I think the game started changing when – and until that time of course, the network was smarter than the phone because the network was telling the phone you can only do these five things voice mail, SMS, MMS, make a phone call and that’s it. I guess ten years ago with the iPhone & Android, phones became smarter, and that’s where actually carriers lost the game. Because now, the phone has become smarter than the network.

And, the competition changed. But, it’s actually very difficult now because carriers are regional. For example, Jio is the biggest operator in India, and, still serving the Indian market but is now competing against companies like Google and Facebook who are serving the worldwide market. So, they can take their R&D dollars and spend on services which they can offer to the whole world. And they are adopting Open Source and other new technologies.

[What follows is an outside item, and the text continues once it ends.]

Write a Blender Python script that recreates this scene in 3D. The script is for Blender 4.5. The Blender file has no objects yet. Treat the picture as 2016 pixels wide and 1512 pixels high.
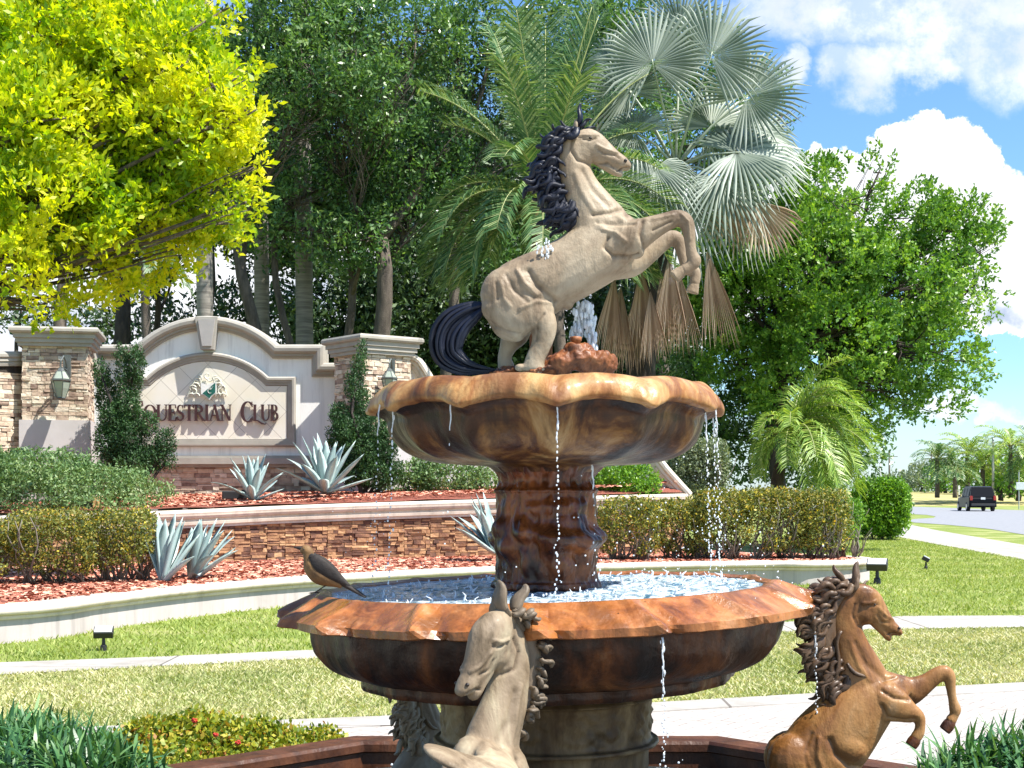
import bpy, math, random
import numpy as np
from mathutils import Vector, Matrix, noise
R = math.radians
scene = bpy.context.scene
# ---------------------------------------------------------------- camera, world, sun
F, HOR, EYE = 2800.0, 965.0, 1.6
cam = bpy.data.objects.new('camera', bpy.data.cameras.new('camera'))
scene.collection.objects.link(cam); scene.camera = cam
cam.location = (0, 0, EYE); cam.rotation_euler = (R(90), 0, 0)
cam.data.sensor_width = 36; cam.data.lens = 50.0; cam.data.shift_y = (HOR-756)/2016.0
cam.data.clip_end = 5000; cam.data.clip_start = 0.1
SUN = Vector((0.56, -0.28, 1.00)).normalized()
elev = math.asin(SUN.z); azi = math.atan2(SUN.x, SUN.y)
sun = bpy.data.objects.new('sun', bpy.data.lights.new('sun', 'SUN')); scene.collection.objects.link(sun)
sun.data.energy = 4.6; sun.data.angle = R(0.55); sun.data.color = (1.0, 0.955, 0.87)
sun.rotation_euler = SUN.to_track_quat('Z', 'Y').to_euler()
vs = scene.view_settings
scene.display_settings.display_device = 'sRGB'
vs.view_transform = 'Standard'; vs.look = 'None'; vs.exposure = 1.2; vs.gamma = 1.0

def make_world():
    w = bpy.data.worlds.new('World'); scene.world = w; w.use_nodes = True
    nt = w.node_tree; nt.nodes.clear(); N = nt.nodes.new; L = nt.links.new
    out = N('ShaderNodeOutputWorld'); bg = N('ShaderNodeBackground'); L(bg.outputs[0], out.inputs[0])
    bg.inputs[1].default_value = 0.10
    sky = N('ShaderNodeTexSky'); sky.sky_type = 'NISHITA'; sky.sun_disc = False
    sky.sun_elevation = elev; sky.sun_rotation = azi; sky.dust_density = 0.6; sky.ozone_density = 2.0
    tc = N('ShaderNodeTexCoord'); sep = N('ShaderNodeSeparateXYZ'); L(tc.outputs['Generated'], sep.inputs[0])
    def M(op, a, b=None, c=None):
        n = N('ShaderNodeMath'); n.operation = op
        for i, v in enumerate((a, b, c)):
            if v is None: continue
            if isinstance(v, (int, float)): n.inputs[i].default_value = v
            else: L(v, n.inputs[i])
        return n.outputs[0]
    ay = M('MAXIMUM', M('ABSOLUTE', sep.outputs[1]), 0.08)
    u = M('DIVIDE', sep.outputs[0], ay); v = M('DIVIDE', sep.outputs[2], ay)
    cmb = N('ShaderNodeCombineXYZ'); L(u, cmb.inputs[0]); L(v, cmb.inputs[1])
    def NZ(scale, detail, rough, off=0.0):
        n = N('ShaderNodeTexNoise'); n.inputs['Scale'].default_value = scale; n.inputs['Detail'].default_value = detail
        n.inputs['Roughness'].default_value = rough
        m = N('ShaderNodeVectorMath'); m.operation = 'ADD'; m.inputs[1].default_value = (off, off*1.7, off*0.3)
        L(cmb.outputs[0], m.inputs[0]); L(m.outputs[0], n.inputs['Vector']); return n
    nz = NZ(17.0, 8, 0.6)
    dv = N('ShaderNodeVectorMath'); dv.operation = 'SUBTRACT'; L(nz.outputs['Color'], dv.inputs[0]); dv.inputs[1].default_value = (.5, .5, .5)
    sc = N('ShaderNodeVectorMath'); sc.operation = 'SCALE'; L(dv.outputs[0], sc.inputs[0]); sc.inputs['Scale'].default_value = 0.085
    ad = N('ShaderNodeVectorMath'); ad.operation = 'ADD'; L(cmb.outputs[0], ad.inputs[0]); L(sc.outputs[0], ad.inputs[1])
    def blobs(lst):
        acc = None
        for (px, py, rx, ry) in lst:
            s = N('ShaderNodeVectorMath'); s.operation = 'SUBTRACT'; L(ad.outputs[0], s.inputs[0])
            s.inputs[1].default_value = ((px-1008)/F, (HOR-py)/F, 0)
            m = N('ShaderNodeVectorMath'); m.operation = 'MULTIPLY'; L(s.outputs[0], m.inputs[0])
            m.inputs[1].default_value = (F/rx, F/ry, 0)
            l = N('ShaderNodeVectorMath'); l.operation = 'LENGTH'; L(m.outputs[0], l.inputs[0])
            d = M('SUBTRACT', 1.0, l.outputs['Value'])
            acc = d if acc is None else M('MAXIMUM', acc, d)
        return acc
    def sm(x, a, b):
        n = N('ShaderNodeMapRange'); n.interpolation_type = 'SMOOTHSTEP'; L(x, n.inputs[0])
        n.inputs[1].default_value = a; n.inputs[2].default_value = b; return n.outputs[0]
    # bright cumulus heap, soft upper sheet
    cum = blobs([(1785, 300, 85, 85), (1890, 330, 80, 90), (1700, 350, 120, 60), (1840, 420, 190, 120), (1960, 460, 130, 110), (2080, 540, 120, 130),
                 (1900, 560, 120, 60), (2110, 720, 90, 80), (1600, 440, 250, 130), (1985, 600, 60, 60), (2300, 500, 260, 260), (1200, 520, 380, 230),
                 (500, 560, 600, 150), (250, 640, 560, 130), (-600, 500, 500, 250), (3000, 400, 500, 300)])
    hi = blobs([(1640, 20, 260, 75), (1900, 40, 240, 95), (1700, 130, 75, 70), (1820, 120, 130, 60), (2050, 120, 180, 100), (1560, 130, 40, 60), (1660, 120, 60, 50),
                (2400, 50, 400, 250), (-400, 0, 900, 300), (800, -500, 900, 300), (1900, 800, 150, 34)])
    wisp = NZ(34.0, 6, .62, 3.1); wf = sm(wisp.outputs['Fac'], .36, .60)
    a1 = sm(cum, 0.0, 0.10)
    a2 = M('MULTIPLY', sm(hi, -0.12, 0.6), M('ADD', M('MULTIPLY', wf, .55), .45))
    # haze whitening towards the horizon
    hz = M('MULTIPLY', sm(v, 0.10, 0.0), 0.30)
    cov = M('MAXIMUM', M('MAXIMUM', a1, M('MULTIPLY', a2, .93)), hz)
    nb = NZ(9.0, 5, .55, 7.7); sh = sm(nb.outputs['Fac'], .38, .60)
    deep = sm(cum, 0.25, 0.85)
    shade = M('MULTIPLY', M('SUBTRACT', 1.0, sh), M('MAXIMUM', deep, M('MULTIPLY', a2, .6)))
    cr = N('ShaderNodeMix'); cr.data_type = 'RGBA'; L(shade, cr.inputs[0])
    cr.inputs[6].default_value = (5.6, 5.7, 5.9, 1); cr.inputs[7].default_value = (2.5, 3.0, 3.9, 1)
    tint = N('ShaderNodeMix'); tint.data_type = 'RGBA'; tint.blend_type = 'MULTIPLY'; tint.inputs[0].default_value = 1
    L(sky.outputs[0], tint.inputs[6]); tint.inputs[7].default_value = (.62, .84, 1.02, 1)
    mx = N('ShaderNodeMix'); mx.data_type = 'RGBA'; L(cov, mx.inputs[0]); L(tint.outputs[2], mx.inputs[6]); L(cr.outputs[2], mx.inputs[7])
    L(mx.outputs[2], bg.inputs[0])
make_world()
try:
    scene.cycles.max_bounces = 6; scene.cycles.transparent_max_bounces = 6
except Exception: pass

# ---------------------------------------------------------------- helpers
def W(px, py, Y): return Vector(((px-1008)/F*Y, Y, EYE+(HOR-py)/F*Y))
def G(px, py, z=0.0):
    Y = (EYE-z)*F/(py-HOR); return Vector(((px-1008)/F*Y, Y, z))
ORIG = {}
def tag(o, label=None, cat=None, group=None, kind=None):
    if label: o['label'] = label
    if cat: o['category'] = cat
    if group: o['group'] = group
    if kind: o['kind'] = kind
    return o
def thing(name, loc, label, cat, group=None):
    o = bpy.data.objects.new(name, None); scene.collection.objects.link(o)
    o.location = loc; o.empty_display_size = .1; ORIG[o.name] = Vector(loc)
    return tag(o, label, cat, group)
def link(name, me, mat, parent=None, smooth=False, origin=None):
    o = bpy.data.objects.new(name, me); scene.collection.objects.link(o)
    if parent is not None: o.parent = parent
    if mat is not None:
        for m in (mat if isinstance(mat, (list, tuple)) else [mat]): me.materials.append(m)
    if smooth and len(me.polygons): me.polygons.foreach_set('use_smooth', np.ones(len(me.polygons), dtype=bool))
    ORIG[o.name] = ORIG[parent.name] if parent is not None else (Vector(origin) if origin is not None else Vector((0, 0, 0)))
    if parent is None and origin is not None: o.location = origin
    return o
def npmesh(name, V, Fc, off):
    V = np.asarray(V, dtype=np.float64)-np.array(off)
    Fc = np.asarray(Fc, dtype=np.int64); k = Fc.shape[1]; n = Fc.shape[0]
    me = bpy.data.meshes.new(name); me.vertices.add(len(V)); me.vertices.foreach_set('co', V.astype(np.float32).ravel())
    me.loops.add(n*k); me.loops.foreach_set('vertex_index', Fc.astype(np.int32).ravel())
    me.polygons.add(n); me.polygons.foreach_set('loop_start', (np.arange(n)*k).astype(np.int32))
    me.update(calc_edges=True); me.validate(); return me
def npobj(name, V, Fc, mat, parent=None, smooth=False, origin=None):
    off = ORIG[parent.name] if parent is not None else (origin if origin is not None else (0, 0, 0))
    return link(name, npmesh(name, V, Fc, tuple(off)), mat, parent, smooth, origin)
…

On the other hand, carriers like AT&T or Verizon even if they are big, they are still only one hundred million subscribers versus Google and Facebook can do billions of subscribers. But on top of that, we talk about all the analytics foundation and all those open projects, but we have a boat anchor called 3GPP. Where five, six vendors get together (maybe a few thousand people) and determine what is best for all of us. They determine that, for example, 5G should be implemented a certain way and they come together and figure out the 3GPP spec. Which then only they can develop, and only they know how to answer those questions because they are the ones who came up with it. And the rest of the whole world has to follow it. So, in a way, it’s very, very – unopen. Right, there’s no openness about this whole industry because of the way it is constructed.

So, unless we change the game from the very beginning, we will only be playing on the edges. You know you can look at various examples in the industry of success with openness such as an SD-WAN or EPC but the biggest cost in the access/connectivity space is a closed circuit and very difficult to penetrate. So, it will be very difficult for a carrier to achieve the same level of success again.

So, I think about the services part, and I would like to encourage the Linux foundation and other groups. So, what if there was a competing initiative to 3GPP saying, “Let’s open up. Who can come up with the best algorithms for improving the spectral efficiency by five times?” And you’ve made it an Open Source project. And open it up to you know, hundreds of thousands of people. I bet you they’ll come up with better answers, better use of all the machine learning algorithms, all the natural learnings, things which Google or Facebook uses. Just imagine if we opened it all up to scientists and signal processing engineers, PhDs, etc. They would come up with a lot better than what the five or six companies working together can come up with.

I think in general, there’s a lot to be done. What we have been doing so far, is still on the edge, and is still not solving our main problems. And the main problems have been more about how this whole industry is very closed.

Still Indian market is very conservative with the Open Source based solutions? Do you agree or disagree?
We believe that some regions are more ‘open’ to these solutions than others but it’s really a global issue as it relates to industry standards (as referenced in previous response).